Bulgaria’s ad-hoc pensions parliamentary committee has recommended lower fees, improved investment and ownership disclosure and shored up resources for the pensions regulator.

The eight-member cross-party committee, whose report was adopted by Bulgaria’s National Assembly (parliament) on 14 May, was set up in February in the wake of the backlash following the government’s controversial changes to the Social Insurance Code at the end of 2014.

These changes included giving members of the universal and occupational pension funds one, irreversible choice of moving fully to the first pillar.

Over two months, the committee held 10 meetings, with hearings from Ivailo Kalfin, deputy prime minister for demographic and social policies and minister of labour and social policy, finance minister Vladislav Goranov, the Financial Supervision Commission (FSC), the Bulgarian Association of Supplementary Pension Security Companies (BASPSC) and the National Revenue Agency (NRA), the country’s tax and social security contribution collector.

The meetings were open to the public, media and stakeholders.

The committee recommended that pension returns, currently published annually, should be reported monthly.

In the current dispute between the FSC, the industry’s regulator, and BASPSC over yield-calculation methodology, the report did not side with either party but recommended the regulator and market participants (pension companies, asset management and investment firms) reach a consensus shortly.

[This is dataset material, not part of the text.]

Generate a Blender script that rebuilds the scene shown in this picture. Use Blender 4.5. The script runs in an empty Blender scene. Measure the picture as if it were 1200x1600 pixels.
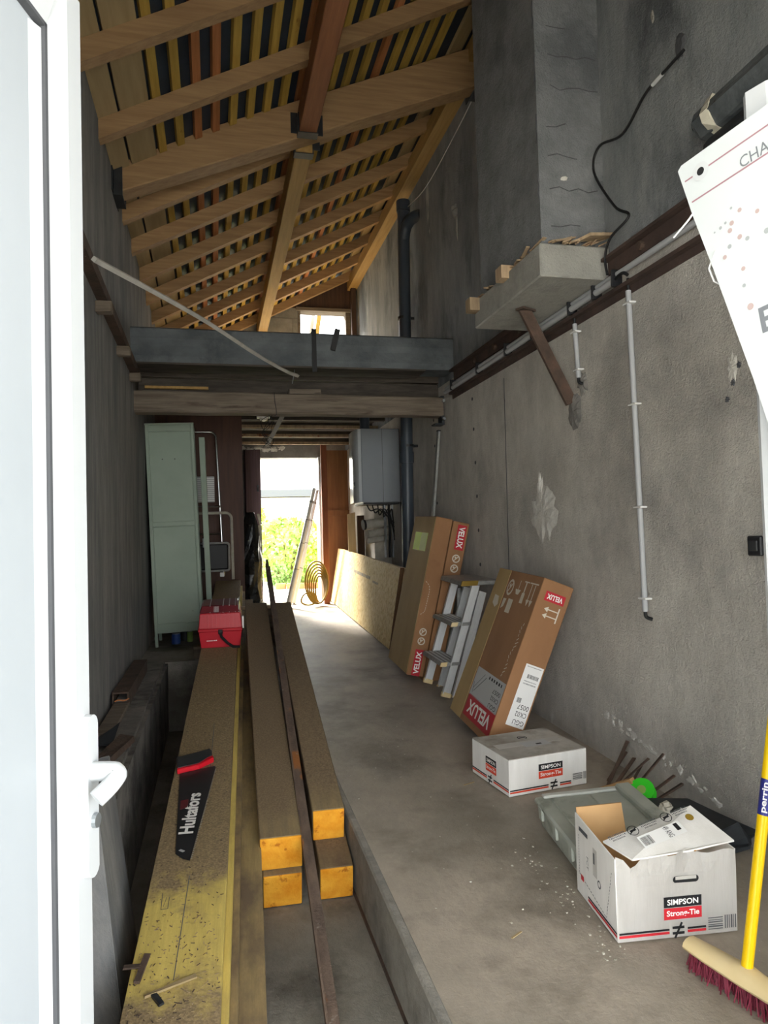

The issue of beneficial owners and related parties has also been controversial and was highlighted by the European Commission (EC) in a recent report on Bulgaria.

While the Social Insurance Code restricts individual shareholders’ investment to a single pension company, and bars pension funds from investing in securities issued by the owner of the pension company, or companies related to the owner, the ownership structure is not always transparent.

As the EC noted: “The current legislation, while generally sound, has shortcomings in the area of related-party and connected exposures, which involve a significant risk for the profitability of the funds, their clients’ future pensions and, more broadly, the efficient allocation of resources in the economy.”

The committee acknowledged that the current law needs to be amended and proposed that its members draft a legislative initiative.

The committee’s proposal to reduce fees by some 40% echoes similar recommendations made by the FSC in 2012.

The report noted that fee income continued to rise, increasing by nearly 15% year on year in 2014.

It reasoned that, after 12 years of operations, the pension funds and companies were stable enough to weather the reduction, while pension fund members’ accounts, and eventual pensions, would increase.

Other proposals included improving transfers from the NRA to the pension funds, and strengthening the FSC’s supervisory capacity, including more human resources, training programmes, new IT systems and an electronic platform for the funds and other supervised entities to submit information.

Sofia Hristova, chief executive and chairman at Allianz Bulgaria Pension Company, told IPE that while she would have welcomed more specific and precise findings, the committee has helped the pensions industry highlight issues that have been stifled for many years.

“The public is already much more aware of the gist of pension reform discussions among the industry, legislator and supervisor,” she said.

The committee did not make recommendations concerning the recent changes to the funds’ mandatory status.

These are the subject of a number of proposed amendments made by the Finance Minister in late January, which have still to be debated by Parliament.